■ **What the exercise asks**
Type out every line below exactly as it reads.
begin
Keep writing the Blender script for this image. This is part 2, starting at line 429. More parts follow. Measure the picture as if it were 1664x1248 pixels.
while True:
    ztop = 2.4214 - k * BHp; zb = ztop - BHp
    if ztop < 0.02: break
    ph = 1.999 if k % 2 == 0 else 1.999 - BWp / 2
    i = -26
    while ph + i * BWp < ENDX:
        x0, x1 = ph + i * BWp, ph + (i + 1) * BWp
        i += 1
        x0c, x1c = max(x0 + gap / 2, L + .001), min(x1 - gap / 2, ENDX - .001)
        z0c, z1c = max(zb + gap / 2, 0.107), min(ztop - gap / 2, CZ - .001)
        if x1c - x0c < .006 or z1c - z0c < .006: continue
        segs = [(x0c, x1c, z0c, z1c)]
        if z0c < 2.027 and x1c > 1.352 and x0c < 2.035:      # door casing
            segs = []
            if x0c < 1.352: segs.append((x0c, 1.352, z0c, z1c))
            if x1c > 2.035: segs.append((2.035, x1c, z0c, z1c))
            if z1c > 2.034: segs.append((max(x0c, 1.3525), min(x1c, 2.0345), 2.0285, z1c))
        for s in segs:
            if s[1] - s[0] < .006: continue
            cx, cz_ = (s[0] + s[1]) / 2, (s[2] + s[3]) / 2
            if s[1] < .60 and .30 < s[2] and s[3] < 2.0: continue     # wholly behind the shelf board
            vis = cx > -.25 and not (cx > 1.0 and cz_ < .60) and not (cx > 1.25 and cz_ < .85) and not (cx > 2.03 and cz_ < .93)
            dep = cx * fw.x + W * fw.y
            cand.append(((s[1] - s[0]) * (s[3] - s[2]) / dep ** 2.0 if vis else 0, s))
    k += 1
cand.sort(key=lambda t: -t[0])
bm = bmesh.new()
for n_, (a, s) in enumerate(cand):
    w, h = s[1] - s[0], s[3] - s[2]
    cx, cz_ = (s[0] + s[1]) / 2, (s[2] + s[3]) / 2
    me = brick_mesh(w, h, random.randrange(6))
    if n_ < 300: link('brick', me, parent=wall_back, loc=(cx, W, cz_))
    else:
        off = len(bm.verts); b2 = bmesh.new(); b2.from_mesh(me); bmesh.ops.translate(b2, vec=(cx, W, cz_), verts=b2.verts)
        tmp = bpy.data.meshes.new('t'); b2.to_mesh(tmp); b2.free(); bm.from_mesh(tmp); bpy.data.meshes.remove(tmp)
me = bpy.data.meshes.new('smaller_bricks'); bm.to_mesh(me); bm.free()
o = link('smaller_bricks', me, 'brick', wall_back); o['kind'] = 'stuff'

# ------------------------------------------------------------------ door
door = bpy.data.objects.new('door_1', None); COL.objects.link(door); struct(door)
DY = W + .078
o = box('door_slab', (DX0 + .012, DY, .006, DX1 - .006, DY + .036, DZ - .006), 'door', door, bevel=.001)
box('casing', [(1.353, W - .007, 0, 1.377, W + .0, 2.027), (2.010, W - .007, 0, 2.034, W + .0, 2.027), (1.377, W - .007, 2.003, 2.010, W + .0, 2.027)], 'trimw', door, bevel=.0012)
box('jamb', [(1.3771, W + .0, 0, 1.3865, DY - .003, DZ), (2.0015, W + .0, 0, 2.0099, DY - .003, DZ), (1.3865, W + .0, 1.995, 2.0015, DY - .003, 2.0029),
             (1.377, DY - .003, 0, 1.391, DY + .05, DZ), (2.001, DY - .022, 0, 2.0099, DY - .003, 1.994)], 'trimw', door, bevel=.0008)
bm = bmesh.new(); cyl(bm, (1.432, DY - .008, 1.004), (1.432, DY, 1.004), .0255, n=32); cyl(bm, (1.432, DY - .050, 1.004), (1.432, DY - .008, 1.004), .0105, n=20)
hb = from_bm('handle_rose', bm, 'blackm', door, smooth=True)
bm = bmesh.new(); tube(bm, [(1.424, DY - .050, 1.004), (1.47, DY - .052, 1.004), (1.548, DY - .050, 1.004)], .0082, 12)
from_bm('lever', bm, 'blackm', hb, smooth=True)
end
■ **Task response**
Keep writing the Blender script for this image. This is part 2, starting at line 429. More parts follow. Measure the picture as if it were 1664x1248 pixels.
while True:
    ztop = 2.4214 - k * BHp; zb = ztop - BHp
    if ztop < 0.02: break
    ph = 1.999 if k % 2 == 0 else 1.999 - BWp / 2
    i = -26
    while ph + i * BWp < ENDX:
        x0, x1 = ph + i * BWp, ph + (i + 1) * BWp
        i += 1
        x0c, x1c = max(x0 + gap / 2, L + .001), min(x1 - gap / 2, ENDX - .001)
        z0c, z1c = max(zb + gap / 2, 0.107), min(ztop - gap / 2, CZ - .001)
        if x1c - x0c < .006 or z1c - z0c < .006: continue
        segs = [(x0c, x1c, z0c, z1c)]
        if z0c < 2.027 and x1c > 1.352 and x0c < 2.035:      # door casing
            segs = []
            if x0c < 1.352: segs.append((x0c, 1.352, z0c, z1c))
            if x1c > 2.035: segs.append((2.035, x1c, z0c, z1c))
            if z1c > 2.034: segs.append((max(x0c, 1.3525), min(x1c, 2.0345), 2.0285, z1c))
        for s in segs:
            if s[1] - s[0] < .006: continue
            cx, cz_ = (s[0] + s[1]) / 2, (s[2] + s[3]) / 2
            if s[1] < .60 and .30 < s[2] and s[3] < 2.0: continue     # wholly behind the shelf board
            vis = cx > -.25 and not (cx > 1.0 and cz_ < .60) and not (cx > 1.25 and cz_ < .85) and not (cx > 2.03 and cz_ < .93)
            dep = cx * fw.x + W * fw.y
            cand.append(((s[1] - s[0]) * (s[3] - s[2]) / dep ** 2.0 if vis else 0, s))
    k += 1
cand.sort(key=lambda t: -t[0])
bm = bmesh.new()
for n_, (a, s) in enumerate(cand):
    w, h = s[1] - s[0], s[3] - s[2]
    cx, cz_ = (s[0] + s[1]) / 2, (s[2] + s[3]) / 2
    me = brick_mesh(w, h, random.randrange(6))
    if n_ < 300: link('brick', me, parent=wall_back, loc=(cx, W, cz_))
    else:
        off = len(bm.verts); b2 = bmesh.new(); b2.from_mesh(me); bmesh.ops.translate(b2, vec=(cx, W, cz_), verts=b2.verts)
        tmp = bpy.data.meshes.new('t'); b2.to_mesh(tmp); b2.free(); bm.from_mesh(tmp); bpy.data.meshes.remove(tmp)
me = bpy.data.meshes.new('smaller_bricks'); bm.to_mesh(me); bm.free()
o = link('smaller_bricks', me, 'brick', wall_back); o['kind'] = 'stuff'

# ------------------------------------------------------------------ door
door = bpy.data.objects.new('door_1', None); COL.objects.link(door); struct(door)
DY = W + .078
o = box('door_slab', (DX0 + .012, DY, .006, DX1 - .006, DY + .036, DZ - .006), 'door', door, bevel=.001)
box('casing', [(1.353, W - .007, 0, 1.377, W + .0, 2.027), (2.010, W - .007, 0, 2.034, W + .0, 2.027), (1.377, W - .007, 2.003, 2.010, W + .0, 2.027)], 'trimw', door, bevel=.0012)
box('jamb', [(1.3771, W + .0, 0, 1.3865, DY - .003, DZ), (2.0015, W + .0, 0, 2.0099, DY - .003, DZ), (1.3865, W + .0, 1.995, 2.0015, DY - .003, 2.0029),
             (1.377, DY - .003, 0, 1.391, DY + .05, DZ), (2.001, DY - .022, 0, 2.0099, DY - .003, 1.994)], 'trimw', door, bevel=.0008)
bm = bmesh.new(); cyl(bm, (1.432, DY - .008, 1.004), (1.432, DY, 1.004), .0255, n=32); cyl(bm, (1.432, DY - .050, 1.004), (1.432, DY - .008, 1.004), .0105, n=20)
hb = from_bm('handle_rose', bm, 'blackm', door, smooth=True)
bm = bmesh.new(); tube(bm, [(1.424, DY - .050, 1.004), (1.47, DY - .052, 1.004), (1.548, DY - .050, 1.004)], .0082, 12)
from_bm('lever', bm, 'blackm', hb, smooth=True)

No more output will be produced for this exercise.